The performances here are really good. Matthew McConaughey brings his usual Southern charm to the proceedings, not to mention selling the hell out of his more traumatic moments, and he genuinely comes across like someone who could lead a rebellion of this magnitude. Mahershala Ali, an actor who I will never get sick of seeing in bigger-budgeted fare because he’s deserved a career like this for far too long, brings a lot of quiet dignity and moral patience to his role of Moses Washington. Not only that, when the character does get flashes of anger, he manages to make it coalesce with his other actions to make it feel consistent to who his character is. Gugu Mbatha-Raw, aside from having some really nice moments opposite McConaughey, makes for a rather solid female lead for the film and ends up embodying a lot of the film’s approaches to what exactly is a minority.

The film’s overall mentality when it comes to who was marginalized during the Civil War, while leaving itself open to erratic ravings of #AllLivesMatter by people almost destined to miss the point, is honestly a lot more nuanced than even the better films about racial prejudice have been able to reach. The residents of Jones County are relatively diverse, from soldiers who deserted the Confederate Army to former slaves to farmers and their wives, but they are all there for the same reason: The Confederacy wants to make an example of them. With this backing to it, the battle scenes between Newton and his army against the Confederates can get extremely cathartic, knowing just how deeply their prejudices can run. Desertion is met with a bounty, freedman are met with new chains and surrender is met with rope; knowing that there are people to this day who still defend the Confederacy, it’s honestly quite invigorating to see the rebellion actually succeed as much as it did.

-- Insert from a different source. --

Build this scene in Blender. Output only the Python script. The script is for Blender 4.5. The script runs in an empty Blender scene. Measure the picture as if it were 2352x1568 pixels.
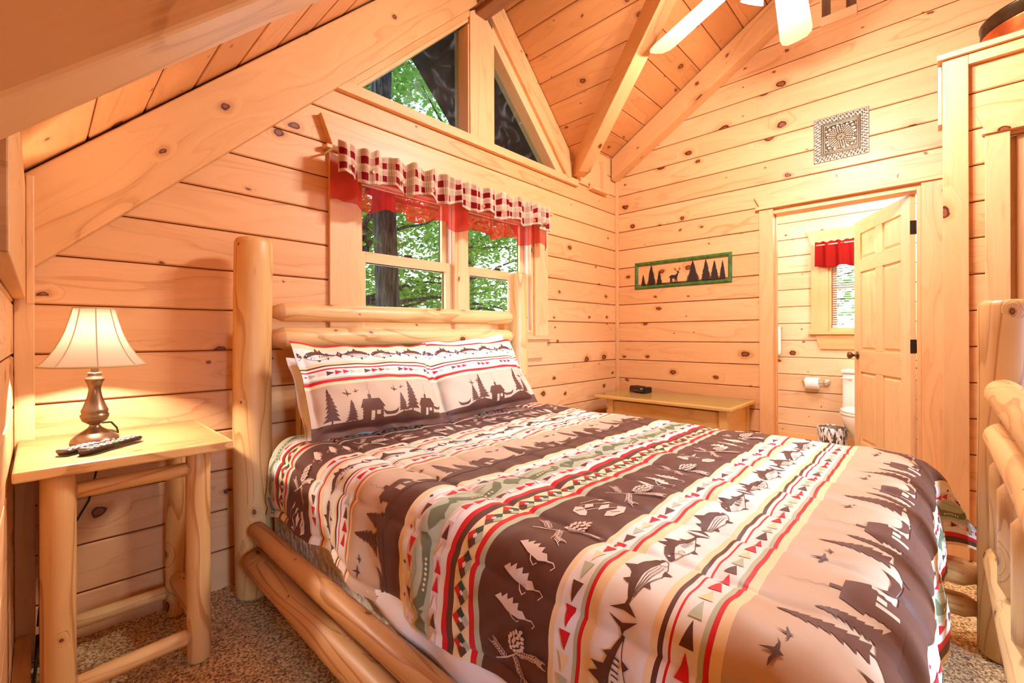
import bpy, bmesh, math, random
import numpy as np
from mathutils import Vector, Matrix
from mathutils.geometry import tessellate_polygon
random.seed(7); RNG = np.random.RandomState(5)
SC = bpy.context.scene; COL = SC.collection
PI = math.pi
YB, XR, XL, XC = 2.285, 3.887, -0.06, 3.10      # window wall, door wall, knee wall, closet front

# ------------------------------------------------------------------ node helpers
class NT:
    def __init__(s, name):
        s.m = bpy.data.materials.new(name); s.m.use_nodes = True
        s.t = s.m.node_tree; s.t.nodes.clear()
        s.out = s.t.nodes.new('ShaderNodeOutputMaterial')
    def n(s, typ, ins=None, **props):
        nd = s.t.nodes.new('ShaderNode' + typ)
        for k, v in props.items(): setattr(nd, k, v)
        for k, v in (ins or {}).items():
            sock = nd.inputs[k]
            if isinstance(v, bpy.types.NodeSocket): s.t.links.new(v, sock)
            else:
                if hasattr(sock, 'default_value'):
                    if isinstance(v, (tuple, list)) and len(v) == 3 and sock.type == 'RGBA': v = (*v, 1)
                    sock.default_value = v
        return nd
    def math(s, op, a, b=0.0, c=0.0, clamp=False):
        nd = s.n('Math', {0: a, 1: b, 2: c}, operation=op); nd.use_clamp = clamp
        return nd.outputs[0]
    def mix(s, f, a, b, blend='MIX'):
        return s.n('MixRGB', {0: f, 1: a, 2: b}, blend_type=blend).outputs[0]
    def ss(s, x, a, b):                         # smooth map a..b -> 0..1
        nd = s.n('MapRange', {0: x, 1: a, 2: b, 3: 0.0, 4: 1.0}, interpolation_type='SMOOTHSTEP')
        return nd.outputs[0]
    def ramp(s, f, stops, interp='LINEAR'):
        nd = s.n('ValToRGB', {0: f}); cr = nd.color_ramp; cr.interpolation = interp
        while len(cr.elements) > 1: cr.elements.remove(cr.elements[-1])
        cr.elements[0].position = stops[0][0]; cr.elements[0].color = (*stops[0][1], 1)
        for p, c in stops[1:]:
            e = cr.elements.new(p); e.color = (*c, 1)
        return nd.outputs[0]
    def comb(s, x, y, z=0.0): return s.n('CombineXYZ', {0: x, 1: y, 2: z}).outputs[0]
    def bsdf(s, **kw):
        b = s.n('BsdfPrincipled', kw)
        s.t.links.new(b.outputs[0], s.out.inputs[0]); return b
    def bump(s, h, st=.3, dist=.01):
        return s.n('Bump', {'Height': h, 'Strength': st, 'Distance': dist}).outputs[0]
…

And then the third act kicks in, after Jones County declares itself to be a free state. Now, thematically, the story continuing from there does make sense: It shows that even though the battle was won, the war for equality and recognition goes on; hell, it’s still going on today. However, this is where the film falls into a trap that most biographical films do: Too much ambition. Specifically, too much ambition when it comes to how much of the story gets shown. What makes films like Selma work as well as they do is that, rather than trying to encapsulate everything into a single work, it focused on a crucial element of the story and put everything into showing that properly. This, on the other hand, feels like it’s putting the story of Newton Knight into the strainer in order to get just that little bit of extra pathos out of it. As a result, while the first hour-and-a-half works well enough, it’s the third act that ends up making it lesser than it could have been. Then again, this was written and directed by Gary Ross; as Pleasantville and the first Hunger Games film have shown, he’s not exactly the most deft when it comes to depicting civil unrest.

All in all, it’s a decent film. Strong performances met with a good understanding of the mindset of the era to create some good righteousness when it counts. However, out of the simple mistake of sticking around for longer than it had to, it isn’t as good as it could have been. Much like Batman: The Killing Joke, this film could be improved just by snipping off one of the ends of the product… but doing so doesn’t change how the completed product turns out. It’s better than The Magnificent Seven, as this doesn’t carry nearly as much of a feeling of disappointment and wasted potential as that film. However, even with its far smarter script and stronger performances, it doesn’t register as good a note with me as Ratchet & Clank.